The base was stolen, the crowd was cheering, the teammate was offering congratulations. And the fastest man on the field was slow to pick up on the significance of it all.

Carl Crawford had his back to the Tropicana Field scoreboard after stealing second base in the eighth inning Sunday and had no idea it was flashing a message that he had just tied a modern major league record with six stolen bases in a game.

So he wondered why the fans down the first-base line were offering a standing ovation as he came off the field at the end of the inning, and he paid no attention when B.J. Upton congratulated him in front of the Rays dugout.

It wasn't until the game had been completed and Crawford was doing a television interview with Todd Kalas that he learned he had accomplished something only three other men had done in the past 109 years.

And his first thought?

"I wish I had known during the game," Crawford said. "I probably would have broken it. At least I would have tried."
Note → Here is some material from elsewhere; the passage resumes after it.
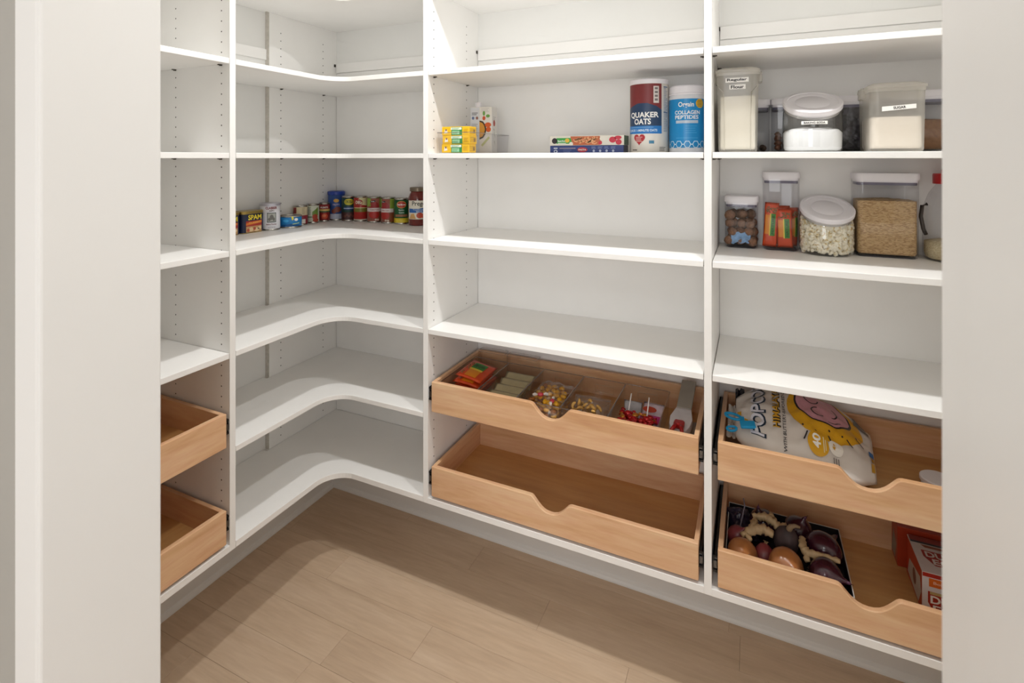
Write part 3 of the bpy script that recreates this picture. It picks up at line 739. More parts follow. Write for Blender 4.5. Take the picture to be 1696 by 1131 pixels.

What Crawford did Sunday was not just historic; it might also hasten a change in perceptions. In decline in recent seasons, the stolen base seems to be making a comeback in 2009. And the Rays are doing more than any other team to make it chic.

Tampa Bay has a major league-leading 40 stolen bases through 26 games and is on pace to attempt 287. That's more than any American League team has attempted since the Brewers were in the league in 1992.

Why now? And why the Rays?

Some of it is circumstances; some of it is design. With pitchers learning to deliver the ball more quickly after the stolen base explosion in the 1980s, and with home runs becoming a bigger part of the game in the '90s, the stolen base lost some of its allure. From 1980 to 1987, there were six seasons when a player stole 100 bases or more. There hasn't been one since '87.

Statistical analysis also suggested the stolen base was an inefficient way to produce offense, and it became less and less prevalent. Stolen bases were down about 25 percent from the early 1980s to last season.

But drug testing appears to have dulled the home run habit. So the stolen base is looking pretty attractive again, particularly to a team such as the Rays with quite a few fast players and a manager willing to buck trends.

"I know the SABR-metrics, in regard to how ineffective base-stealing actually is, but I disagree because I don't think you can evaluate the importance of it just based on if you're successful or not," Rays manager Joe Maddon said. "It's about the mind-set. It's about what you do to the other team; it's about the better pitch you get as a hitter at a specific moment; it's about the pressure applied on the defense; it's about the error that you create; it's about the extra bases you take. There are so many other ways to look at it."